Now, that being said, I recognize that those times are behind us and being overweight is now close to being the norm, so I try to be understanding when talking to him about it. We never shame him, and the few times we have brought it up, we have always tried to be understanding. After all, he is a smart kid and our child, and in the end the problems he faces will be his own. We want to make sure that we do all we can to lead him to a healthy lifestyle without being overly critical, but I feel like perhaps we used this thought process to justify simply not talking about the problem because, to be honest, we are scared of the same thing you are, that our older upbringing and habit to speak tersely about the subject would hurt his feelings. That is, I guess, the reason I came here because I don't really know how to approach it, so thank you!
Anonymous
I would get the Eat This, Not That book our look at the website with him and talk about healthier choices when out with friends, have fruits and veggies for snacks at home, and exercise together as a family like hiking.
Anonymous
Why not ask if he already ate. If so, offer him just a healthy snack at the dinner table. Show him some info about soda and how unheslthy it is and what it goes to your body/blood sugar and encourage him to choose healthier options at the fast food places. It obviously means something to hang out with his friends as they do so work within that framework.
Anonymous
Studies have shown that the more you harp on weight and diet, the more kids overeat.

Apologize and shut up.
Anonymous
OP, is there an adult he knows well and trusts who is NOT you or dad, whose guidance on this might actually get through to him? Often, kids can hear tough things from a trusted adult who is not a parent much better than they can hear them from their parents. If he is involved in any activities, is there a leader, coordinator, coach, youth group leader, anyone whom you trust to talk with him and not turn him off, make him defensive or alienate him? That's a very tall order, I know, and this person would need to be one with a lot of tact, if addressing the weight directly -- or some smart tricks, such as suggesting that your son and other kids from that activity/church/group etc. get together to work out all summer, etc., without mentioning your son's weight specifically. It would be up to you and this adult to talk first about how best to approach your son.

A favorite uncle or other relative might be a choice for this too. It might help your son to have a workout partner for the summer who then takes him out for healthy snacks after exercising. Would your son balk at a summer gym membership and see it as a criticism of him, or would he actually get interested and go? Maybe not, based on what you wrote above, but if he had someone going with him, would he be likelier to see it as social time?

Eating is a big part of socializing for many teens, maybe most of them. They genuinely are hungry after school but have no sense of portions or proportions, unfortunately. I see it with my DD and her friends as well, and yes, girls wolf down food as eagerly as boys at this age.
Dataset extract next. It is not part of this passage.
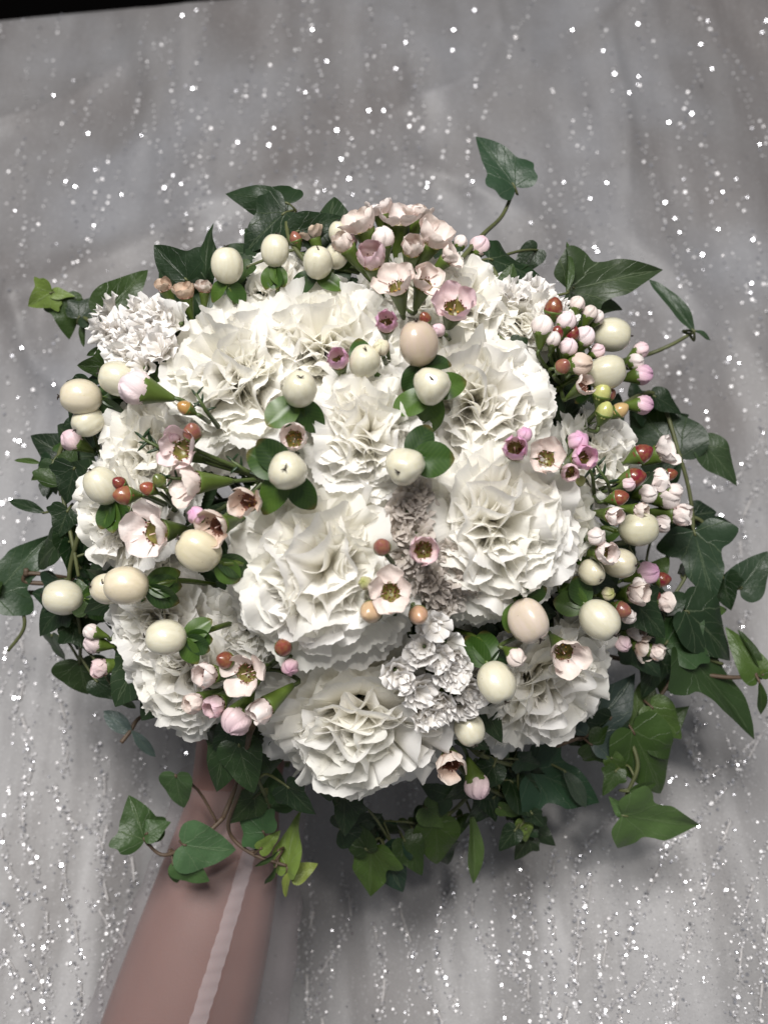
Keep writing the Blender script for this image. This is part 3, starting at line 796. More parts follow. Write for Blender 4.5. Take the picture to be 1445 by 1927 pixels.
CREAM = (0.61, 0.585, 0.465); BEIGE = (0.50, 0.40, 0.325)
BERRIES = [ # px, py, width px, tip direction, lobe mesh, colour, sepals (count), label
 (427,499,60,(0,1,.25),1,CREAM,[-35, 200],'upright berry with a black spike, left of the two at the upper left',.012),
 (518,471,54,(.12,1,.2),0,CREAM,[235, 275, 305],'upright oval berry standing highest at the top left on its own green stem',.012),
 (598,494,56,(.1,.5,.7),0,CREAM,[205, -25],'round berry between two broad green sepals at the top',.006),
 (634,481,44,(.3,.5,.5),3,CREAM,[20],'berry tucked behind the round one with broad sepals at the top',-.002),
 (638,438,40,(0,.8,.4),0,CREAM,[200],'small pale berry at the very back left of the open waxflowers',-.012),
 (786,646,76,(-.1,1,.45),2,BEIGE,[20, -50, 245],'large beige-pink berry with curled black styles above the three-lobed one',.014),
 (812,726,70,(0,.15,1),2,CREAM,[-90, 25, 215],'three-lobed berry facing the viewer just below the beige-pink one',.012),
 (686,680,60,(.1,.45,.8),1,CREAM,[100, -50],'berry right next to the small lilac waxflower cup',.006),
 (564,732,66,(.15,.45,.85),3,CREAM,[215, 250, 300],'berry with three leafy sepals above the green-centred waxflower cup',.016),
 (541,886,74,(0,.05,1),1,CREAM,[165, 235, 300, 125],'berry facing the viewer on a star of broad dark sepals left of centre',.018),
 (762,877,72,(-.3,-.35,.9),2,CREAM,[65, 0],'berry with two upright glossy sepals at its right, above the faded statice',.014),
 (152,747,68,(-1,.02,.25),0,(.60,.54,.42),[10, -60, 40],'leftmost berry of the upper left trio, black tip pointing left',.014),
 (223,712,66,(-.9,.25,.2),0,CREAM,[30],'berry behind the big pink-white waxflower bud on the left',.004),
 (166,793,56,(-.4,-.4,.4),3,CREAM,[0],'greenish berry hanging under the leftmost one at the upper left',0),
 (192,914,66,(-.45,.8,.35),3,CREAM,[-115, -60, -85],'berry at the left touching a pair of small red buds',.014),
 (374,1035,78,(-.8,.5,.35),2,(.64,.58,.42),[-15, -45],'large berry beneath the brown-hearted waxflowers, left of centre',.014),
 (118,1125,66,(-1,.12,.2),1,CREAM,[25, -50, -10],'berry at the far left edge beside the brown twig',.008),
 (203,1108,58,(-.8,.15,.5),3,(.64,.58,.45),[-20],'berry half covered by its neighbour at the left, curled style showing',.006),
 (237,1101,74,(-1,.08,.2),0,(.66,.58,.44),[45, 5, -45, -70],'oval berry with bright green sepals and stem at the lower left',.018),
 (312,1200,68,(-1,.05,.2),0,CREAM,[40, 5, -30, -75],'berry with two dark veined sepals in front of the lower left carnations',.018),
 (1151,630,64,(1,-.1,.2),0,(.56,.54,.42),[170],'berry highest on the right edge with its black tip pointing right',.008),
 (1141,700,66,(.9,.25,.25),1,(.55,.53,.41),[250],'berry below the highest right-hand one, amid pink buds',.010),
 (1202,995,66,(1,.1,.2),0,(.54,.52,.39),[200],'yellowish berry at the right edge under the white waxflower cups',.008),
 (1165,1060,58,(.7,-.1,.5),3,(.53,.49,.38),[200],'berry on the right behind a white waxflower cup',.002),
 (1113,1077,48,(.4,-.4,.6),1,(.54,.51,.39),[100],'small berry peeping from under the largest carnation on the right',-.002),
 (995,1168,76,(.45,-.8,.4),2,(.56,.47,.40),[55, -100, 20],'big pinkish-white berry with a groove, left of the two at the lower right',.014),
 (1128,1167,72,(.6,-.7,.4),3,CREAM,[150, 112, 185],'round cream berry with oval green sepals, right of the two at the lower right',.012),
 (934,1285,72,(.35,-.8,.45),1,CREAM,[135, 20, 95],'glossy heart-shaped berry right of the lower white statice',.014),
 (883,1372,58,(.3,-.8,.4),0,CREAM,[130],'berry half under the lower statice at the bottom',.004),
]
def berry(px, py, wpx, d, mi, col, ns, label, lift, seed):
    r = random.Random(seed); z = zd(px, py) + lift + .008; c = P(px, py, z); s = wpx * kpx(z)
    d = Vector(d).normalized(); F = frame(c, d, r.uniform(0, 6))
    root = thing('hypericum_berry', 'cream ' + label if not any(q in label for q in ('beige', 'pinkish', 'cream', 'pale', 'greenish', 'yellowish')) else label, 'berry', c - d * s * .56, 'hypericum berries in the bouquet')
    root['label'] = fit(root['label'])
    link('berry', BER[mi], root, F @ Matrix.Diagonal((s, s, s, 1)), col)
    link('style', STY[seed % 4], root, F @ Matrix.Diagonal((s, s, s, 1)))
    base = c - d * s * .52
    greens = ((.028, .068, .010), (.018, .045, .010), (.055, .110, .016))
    for an in ns:
        a = R(an + r.uniform(-8, 8))
        direc = Vector((math.cos(a), math.sin(a), r.uniform(-.15, .25)))
        if d.z < .7: direc = (direc - d * .25)
        direc.normalize()
        ln = s * r.uniform(.72, .92) * (1.35 if d.z > .7 else 1.05)
        m = leafframe(base, base + direc * ln, (Vector((0, 0, 1)) + d * .5 + Vector((r.gauss(0, .25), r.gauss(0, .25), 0))), r.uniform(.9, 1.15))
        link('sepal', r.choice(SEP), root, m, r.choice(greens))
    mb = MB()
    mb.tube([base + d * .01 * s, base - d * s * .18], .09 * s, .05 * s, 7)
    inner = base - d * s * .5 - ndome(px, py) * .010
    mb.tube(spline([base - d * s * .15, inner, inner * .6 + BIND * .4, BIND], 5), .0013, .0013, 5)
    link('stem', mb.mesh('stem', [M_CALYX]), root)
def fit(s):
    w_ = s.split()
    if len(w_) > 16: print('LONG', s)
    return ' '.join(w_[:16])
for i, (px, py, wd, d, mi, col, ns, lab, lift) in enumerate(BERRIES):
    berry(px, py, wd, d, mi, col, ns, lab, lift, 300 + i)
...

But a lot of it is mindless, social eating, and nobody wants to be the one who sticks out in the group by not joining in or by having to answer questions about why he or she ate two burgers last time and isn't doing the same today....
Anonymous
OP, I'm the first PP and honestly I think you bring some issues to the table, pardon the pun. I'm a pretty old parent, and I don't remember "a time where a kid being overweight did lead to parents being looked down upon and was a shameful/scary thing, it reflected negatively on you and your family." I don't mean to imply that I never saw a kid teased for being fat when I was growing up, but in my small town American childhood of the 1970s/80s, it was not shameful/scary nor did it lead to social ostracism. The most popular kid in my HS graduating class was a giant, kind oaf of a guy. It probably helped that he was a football player, but he and plenty of other popular boys (and at least a few girls) carried more weight than they should have then without any negative social repercussions. (Of course, the way they look now is one of the reasons I'm trying to nip this in the bud for my son.)

SO that's a long way of saying OP, it sounds like you've got some really intense sensitivities surrounding weight that might not serve you well in dealing with your teenager. A nutritionist or a counselor specializing in healthy eating might be really helpful in navigating this with your child.

And PP, the reason that I wouldn't focus on appearance, or to discuss it at all, is that I don't want my preteen either to become overly anxious about his weight or appearance - and I don't want this to become an adversarial issue between us. You do realize that boys can develop anorexia don't you? My son is lucky in that he's liable to remain insanely tall, so as long as we can get him eating more healthy and inspire him to be more active, he will outgrow his pudge. But even if that weren't the case, I can't imagine telling a kid to lose weight because he or she doesn't look good. Teenage years are the worst for so many kids, and encouraging self-hatred seems like a really disastrous dea.

I have talked about comfort with my son - it's not comfortable if your waistband is always tight! But mostly we focus on health, and whenever we impose constraints on his diet that he doesn't appreciate, I am very careful to explain that this is because we love him and because we want him to have the right fuel for his growing body. It's a billion times easier for me dealing with an 11yo, though, than for the OP whose son is old enough to deserve greater autonomy and his own money to spend. I wish you all the best OP - keep posting and tell us how it goes, I think you're not alone in dealing with this!
Anonymous
Is he smoking weed?
Serious question. Our 19 year old has gone to pot, pun intended. But that's just one of many problems we're dealing with?